In an apartment complex, the number of people aged 51 years and above is 30 and there are at most 39 people whose ages are below 51 years. The average age of all the people in the apartment complex is 38 years. What is the largest possible average age, in years, of the people whose ages are below 51 years?

• A. 27
• B. 28
• C. 26
• D. 25

Answer 1

The Correct Option is B

To solve this problem, we need to find the largest possible average age of people under 51 years when the average age of all individuals in the apartment complex is 38 years. Here are the steps: 

1. Let \( n \) be the number of people whose ages are below 51 years. We know \( n \leq 39 \).
2. The total number of people in the complex is \( n + 30 \) because there are 30 people aged 51 or above.
3. Let the average age of those under 51 be \( x \).
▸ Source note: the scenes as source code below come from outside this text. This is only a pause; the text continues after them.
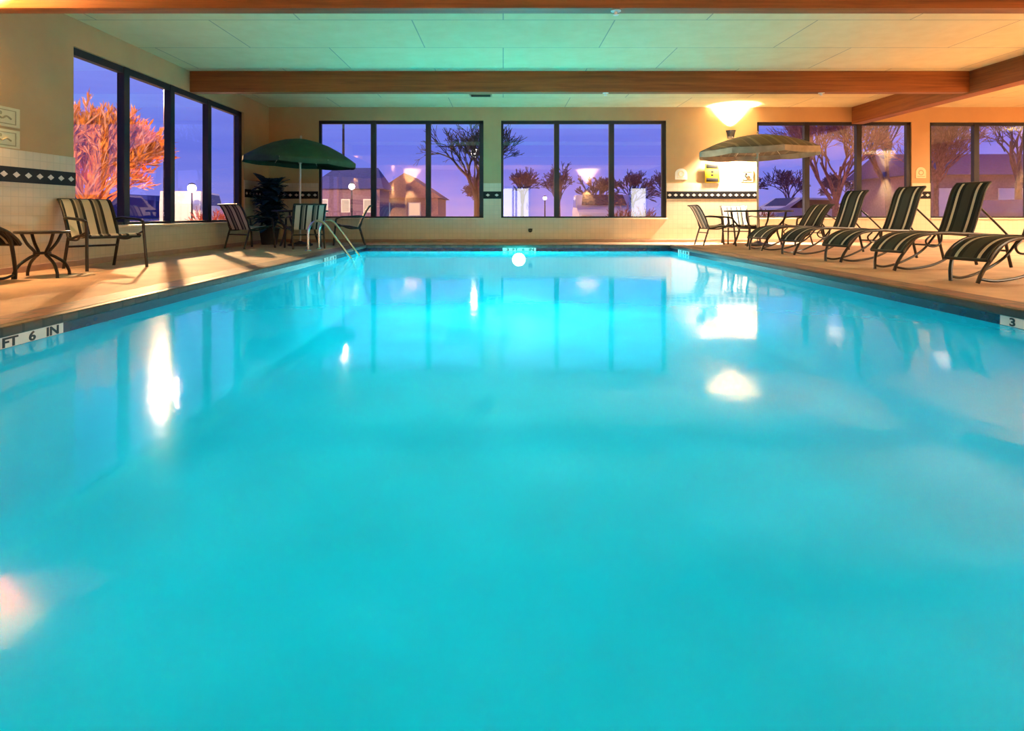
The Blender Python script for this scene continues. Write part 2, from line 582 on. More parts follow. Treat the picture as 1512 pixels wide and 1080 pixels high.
# windows
def win_far(i, a, b, ms, sill, head):
    f = MB()
    y0, y1 = YF + .03, YF + .11
    fw = .10
    f.box(a, b, y0, y1, head - .07, head)
    f.box(a, b, y0, y1, sill, sill + .035)
    f.box(a, a + .05, y0, y1, sill, head)
    f.box(b - .09, b, y0, y1, sill, head)
    for m_ in ms:
        f.box(m_ - .055, m_ + .055, y0 - .01, y1 + .01, sill, head)
    o = struct(f.build('window_%d' % i, M['frame'], smooth=0))
    xs = [a] + list(ms) + [b]
    for k in range(len(xs) - 1):
        MB().quad((xs[k] + .01, YF + .07, sill + .01), (xs[k + 1] - .01, YF + .07, sill + .01), (xs[k + 1] - .01, YF + .07, head - .01), (xs[k] + .01, YF + .07, head - .01)).build('pane', M['glass'], o, smooth=0)
    MB().bbox(a - .01, b + .01, YF - .05, YF + .05, sill - .035, sill + .003, .008).build('sill', M['tile_far'], o)
for i, (a, b, ms, hd) in enumerate(WIN):
    win_far(i + 1, a, b, ms, SILL, hd)
f = MB()
x0, x1 = XW0 - .12, XW0 - .04
f.box(x0, x1, LW[0], LW[1], LHEAD - .09, LHEAD)
f.box(x0, x1, LW[0], LW[1], LSILL, LSILL + .04)
f.box(x0, x1, LW[0], LW[0] + .05, LSILL, LHEAD)
f.box(x0, x1, LW[1] - .13, LW[1], LSILL, LHEAD)
for m_ in LW[2]:
    f.box(x0 - .01, x1 + .01, m_ - .06, m_ + .06, LSILL, LHEAD)
o = struct(f.build('window_5', M['frame'], smooth=0))
ys = [LW[0]] + LW[2] + [LW[1]]
for k in range(4):
    MB().quad((XW0 - .08, ys[k] + .01, LSILL + .01), (XW0 - .08, ys[k + 1] - .01, LSILL + .01), (XW0 - .08, ys[k + 1] - .01, LHEAD - .01), (XW0 - .08, ys[k] + .01, LHEAD - .01)).build('pane', M['glass'], o, smooth=0)
MB().bbox(XW0 - .05, XW0 + .05, LW[0] - .01, LW[1] + .01, LSILL - .035, LSILL + .003, .008).build('sill', M['tile_left'], o)

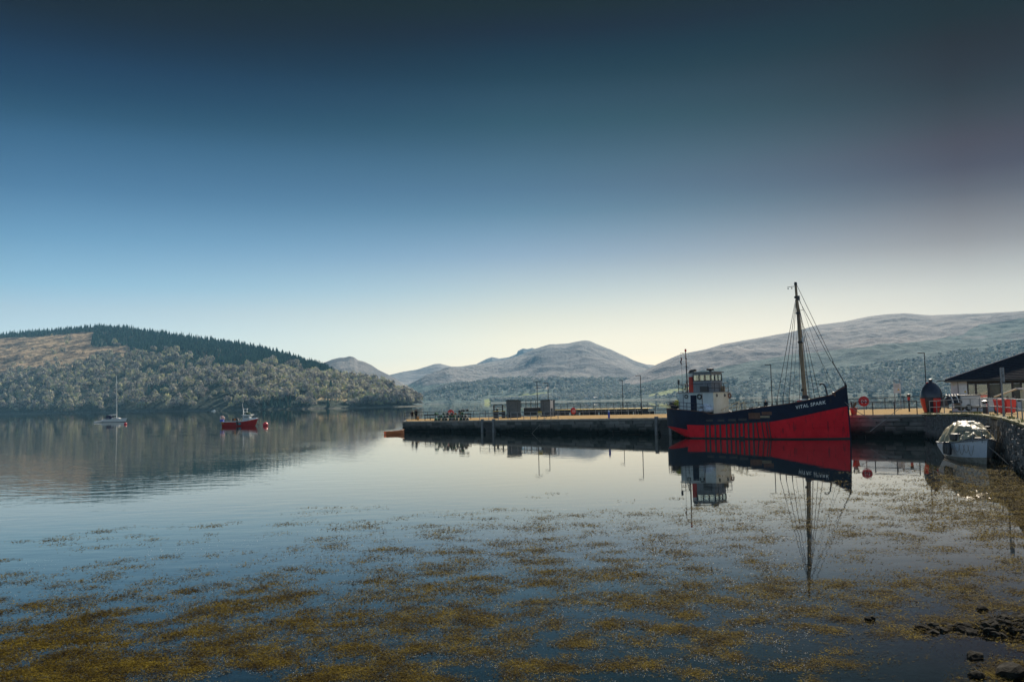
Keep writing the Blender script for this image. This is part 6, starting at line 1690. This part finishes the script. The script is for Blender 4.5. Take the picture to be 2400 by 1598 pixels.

We need to maximize \( x \).
4. The average age of all the people is 38, so the total age sum is \((n + 30) \times 38\).
5. The equation for the sum of ages is:
   \((n \cdot x) + (30 \cdot 51) = (n + 30) \cdot 38\)
6. Rearrange to solve for \( x \):
   \(nx = (n+30) \cdot 38 - 30 \cdot 51\)
7. Simplify the right side:
   \(nx = 38n + 1140 - 1530\)
   \(nx = 38n - 390\)
8. Thus, \(x = 38 - \frac{390}{n}\).
9. To maximize \( x \), \( \frac{390}{n} \) should be minimized, which happens when \( n \) is maximized.
10. Given \( n \leq 39 \), we'll use \( n = 39 \).
11. Substituting, we get:
    \(x = 38 - \frac{390}{39} = 38 - 10 = 28\).

Therefore, the largest possible average age of the people whose ages are below 51 years is 28 years.